Dibbell has a long history in virtual worlds; an earlier book explored the social and cultural issues surrounding a 'rape' in LambdaMOO. He is openly addicted, and in Play Money his decision to try to make a living selling fantasyware for real money had at least something to do with justifying the amount of time he spent killing lizard men in Ultima Online. His target was to make more money than he did as a journalist, and eventually he gives his best year's number: $55,000.
He dabbled for a while in selling rune books on eBay to tell virtual miners where to dig for ore, fell in love with the house he was supposed to sell at a profit, and ran with cartography tricks. He was facing near-starvation when a big player offered him a job as a supplier.
There are, essentially, two ways to do what Dibbell was trying to do. One is to obey the rules and work through endlessly repetitive tasks. The other is to cheat — and in the old saying, anything worth having is worth cheating for.
Accordingly, over and over again Dibbell found himself coming up against people running bots on clusters of accounts or exploiting bugs in the game. Not play to them: work. Eventually, the rumour he began with — that one of these outfits had staff in Mexico playing all day to acquire saleable goods and accounts — seemed to come true, although in China. He never got to see these sweatshops personally, but The New York Times did.
Dibbell intersperses this tale with meanderings into the history of virtual worlds, philosophy, and economics. Finally, he muses about the possibility that work is converging with play. Why, he asks, shouldn't our work take place in a virtual world?

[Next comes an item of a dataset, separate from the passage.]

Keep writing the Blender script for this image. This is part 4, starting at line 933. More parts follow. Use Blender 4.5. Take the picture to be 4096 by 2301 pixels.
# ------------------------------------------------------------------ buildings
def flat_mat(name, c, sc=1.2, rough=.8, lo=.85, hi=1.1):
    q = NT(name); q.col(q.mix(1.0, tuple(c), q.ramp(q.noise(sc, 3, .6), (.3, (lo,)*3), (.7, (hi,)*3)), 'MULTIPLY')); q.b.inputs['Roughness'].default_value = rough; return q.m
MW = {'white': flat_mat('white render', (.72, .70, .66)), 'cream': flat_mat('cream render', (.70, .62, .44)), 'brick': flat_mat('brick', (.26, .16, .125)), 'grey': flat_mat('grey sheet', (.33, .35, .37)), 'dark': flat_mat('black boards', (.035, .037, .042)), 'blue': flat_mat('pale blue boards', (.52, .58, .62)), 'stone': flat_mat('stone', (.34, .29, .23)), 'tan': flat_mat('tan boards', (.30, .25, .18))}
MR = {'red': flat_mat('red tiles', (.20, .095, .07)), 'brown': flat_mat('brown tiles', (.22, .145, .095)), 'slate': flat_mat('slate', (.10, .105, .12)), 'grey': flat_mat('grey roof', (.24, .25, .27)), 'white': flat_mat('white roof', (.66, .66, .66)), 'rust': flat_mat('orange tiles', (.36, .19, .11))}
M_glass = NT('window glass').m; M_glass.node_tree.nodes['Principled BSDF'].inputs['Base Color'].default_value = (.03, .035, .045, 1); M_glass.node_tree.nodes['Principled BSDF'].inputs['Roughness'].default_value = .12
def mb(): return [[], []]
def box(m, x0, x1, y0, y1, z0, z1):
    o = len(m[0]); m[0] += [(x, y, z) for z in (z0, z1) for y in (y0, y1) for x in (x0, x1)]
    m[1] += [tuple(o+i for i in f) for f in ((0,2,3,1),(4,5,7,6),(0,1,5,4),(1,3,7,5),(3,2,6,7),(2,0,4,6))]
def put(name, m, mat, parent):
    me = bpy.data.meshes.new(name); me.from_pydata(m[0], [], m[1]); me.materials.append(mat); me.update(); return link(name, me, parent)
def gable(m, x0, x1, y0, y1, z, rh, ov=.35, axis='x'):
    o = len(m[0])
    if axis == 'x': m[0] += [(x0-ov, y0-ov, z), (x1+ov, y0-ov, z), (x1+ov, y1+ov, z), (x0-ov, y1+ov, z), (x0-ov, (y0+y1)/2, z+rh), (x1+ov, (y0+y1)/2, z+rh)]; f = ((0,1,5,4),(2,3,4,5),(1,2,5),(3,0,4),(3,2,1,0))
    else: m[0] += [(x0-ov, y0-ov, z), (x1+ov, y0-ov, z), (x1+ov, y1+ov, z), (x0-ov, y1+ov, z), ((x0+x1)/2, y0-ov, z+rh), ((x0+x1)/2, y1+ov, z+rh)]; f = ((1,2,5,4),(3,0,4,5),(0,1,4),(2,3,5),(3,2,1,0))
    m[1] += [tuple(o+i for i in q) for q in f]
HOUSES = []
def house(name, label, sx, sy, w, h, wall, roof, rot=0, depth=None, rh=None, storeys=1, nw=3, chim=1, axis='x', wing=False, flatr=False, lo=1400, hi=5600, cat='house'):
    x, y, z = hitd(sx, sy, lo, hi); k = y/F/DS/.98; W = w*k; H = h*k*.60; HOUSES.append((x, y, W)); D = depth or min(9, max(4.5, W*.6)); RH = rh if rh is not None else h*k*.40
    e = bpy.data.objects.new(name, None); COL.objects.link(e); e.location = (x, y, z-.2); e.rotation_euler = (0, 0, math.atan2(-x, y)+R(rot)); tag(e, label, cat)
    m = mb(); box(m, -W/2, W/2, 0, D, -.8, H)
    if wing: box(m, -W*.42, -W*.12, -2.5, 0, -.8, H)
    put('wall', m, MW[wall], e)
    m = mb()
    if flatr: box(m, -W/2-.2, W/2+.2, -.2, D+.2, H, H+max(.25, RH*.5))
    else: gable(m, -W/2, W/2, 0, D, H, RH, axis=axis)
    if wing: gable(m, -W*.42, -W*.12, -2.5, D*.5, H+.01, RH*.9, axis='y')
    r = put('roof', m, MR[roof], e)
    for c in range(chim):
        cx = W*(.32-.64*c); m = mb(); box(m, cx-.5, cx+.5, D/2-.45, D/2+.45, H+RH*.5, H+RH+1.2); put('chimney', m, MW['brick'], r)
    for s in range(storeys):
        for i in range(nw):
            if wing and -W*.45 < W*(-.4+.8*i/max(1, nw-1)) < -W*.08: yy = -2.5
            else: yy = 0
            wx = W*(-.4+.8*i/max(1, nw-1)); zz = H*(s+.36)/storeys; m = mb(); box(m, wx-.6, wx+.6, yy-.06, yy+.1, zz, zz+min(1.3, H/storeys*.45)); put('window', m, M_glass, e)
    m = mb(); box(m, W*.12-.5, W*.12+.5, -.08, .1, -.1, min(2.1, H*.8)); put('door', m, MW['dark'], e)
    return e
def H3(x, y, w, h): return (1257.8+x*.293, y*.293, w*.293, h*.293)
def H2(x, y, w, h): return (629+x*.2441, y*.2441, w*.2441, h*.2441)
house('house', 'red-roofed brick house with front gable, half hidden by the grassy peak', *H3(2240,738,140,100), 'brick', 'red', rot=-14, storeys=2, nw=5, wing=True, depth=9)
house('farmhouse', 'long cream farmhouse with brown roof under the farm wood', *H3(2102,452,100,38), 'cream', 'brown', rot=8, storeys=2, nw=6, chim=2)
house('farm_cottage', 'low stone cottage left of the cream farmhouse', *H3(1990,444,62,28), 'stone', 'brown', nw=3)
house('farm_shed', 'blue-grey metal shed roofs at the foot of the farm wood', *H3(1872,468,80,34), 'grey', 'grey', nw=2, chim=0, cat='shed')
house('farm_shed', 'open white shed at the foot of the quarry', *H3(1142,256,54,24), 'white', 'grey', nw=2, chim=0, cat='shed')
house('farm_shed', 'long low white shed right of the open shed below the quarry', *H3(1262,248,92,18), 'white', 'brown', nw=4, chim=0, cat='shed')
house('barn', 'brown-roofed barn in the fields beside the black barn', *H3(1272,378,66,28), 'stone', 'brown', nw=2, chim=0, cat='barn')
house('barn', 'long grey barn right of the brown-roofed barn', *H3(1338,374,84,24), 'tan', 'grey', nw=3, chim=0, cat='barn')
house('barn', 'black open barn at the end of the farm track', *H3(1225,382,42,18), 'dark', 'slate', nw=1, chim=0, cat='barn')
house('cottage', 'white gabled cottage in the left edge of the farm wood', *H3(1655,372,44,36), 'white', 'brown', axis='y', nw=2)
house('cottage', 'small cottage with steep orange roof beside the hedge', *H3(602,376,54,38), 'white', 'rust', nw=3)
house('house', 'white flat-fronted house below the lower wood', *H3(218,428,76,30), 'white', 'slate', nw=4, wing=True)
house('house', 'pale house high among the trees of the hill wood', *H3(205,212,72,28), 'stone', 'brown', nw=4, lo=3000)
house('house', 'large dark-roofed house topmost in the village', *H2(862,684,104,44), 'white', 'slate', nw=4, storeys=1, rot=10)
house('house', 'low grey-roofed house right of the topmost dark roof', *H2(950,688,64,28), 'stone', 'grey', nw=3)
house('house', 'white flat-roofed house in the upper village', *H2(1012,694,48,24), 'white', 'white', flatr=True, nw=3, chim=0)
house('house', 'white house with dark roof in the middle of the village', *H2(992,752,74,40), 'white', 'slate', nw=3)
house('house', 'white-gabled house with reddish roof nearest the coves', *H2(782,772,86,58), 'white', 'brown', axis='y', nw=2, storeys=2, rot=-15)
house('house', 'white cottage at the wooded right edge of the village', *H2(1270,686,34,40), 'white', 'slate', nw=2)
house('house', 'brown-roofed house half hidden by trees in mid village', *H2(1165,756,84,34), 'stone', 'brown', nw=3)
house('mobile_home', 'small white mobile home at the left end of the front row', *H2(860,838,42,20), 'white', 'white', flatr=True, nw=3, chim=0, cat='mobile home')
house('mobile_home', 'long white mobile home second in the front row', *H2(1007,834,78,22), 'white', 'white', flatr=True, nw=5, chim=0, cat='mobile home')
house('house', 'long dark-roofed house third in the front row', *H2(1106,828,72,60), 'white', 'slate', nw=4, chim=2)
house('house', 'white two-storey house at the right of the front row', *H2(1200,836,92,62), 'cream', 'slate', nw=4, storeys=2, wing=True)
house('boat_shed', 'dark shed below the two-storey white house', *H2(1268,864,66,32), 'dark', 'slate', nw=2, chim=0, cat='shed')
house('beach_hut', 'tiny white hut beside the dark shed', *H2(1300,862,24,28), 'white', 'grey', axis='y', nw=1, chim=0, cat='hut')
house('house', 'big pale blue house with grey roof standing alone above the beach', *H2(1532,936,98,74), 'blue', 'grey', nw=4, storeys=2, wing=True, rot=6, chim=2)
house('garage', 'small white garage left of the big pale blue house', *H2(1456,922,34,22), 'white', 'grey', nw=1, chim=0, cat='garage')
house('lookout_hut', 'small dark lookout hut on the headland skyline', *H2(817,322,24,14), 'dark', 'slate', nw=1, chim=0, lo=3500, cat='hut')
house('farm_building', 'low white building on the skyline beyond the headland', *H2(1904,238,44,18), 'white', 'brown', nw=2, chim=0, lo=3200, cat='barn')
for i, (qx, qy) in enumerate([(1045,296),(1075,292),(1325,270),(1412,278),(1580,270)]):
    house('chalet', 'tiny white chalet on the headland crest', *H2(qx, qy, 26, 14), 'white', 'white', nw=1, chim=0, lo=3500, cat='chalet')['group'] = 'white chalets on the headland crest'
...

There's a point there that seems to elude Dibbell, which is that for many people something is only fun when they're not doing it for a living. As soon as your hobby becomes their full-time job, most people go looking for a new hobby.
Dibbell, however, is a writer, and writers are different. Like most of us, he remains interested exactly as long as it takes to get the story. He may be the only one who was surprised to discover that after a year of having much more fun looking for fantasy pots of gold at the ends of rainbows than he ever did writing, he turned the whole thing into a book and became a writer again.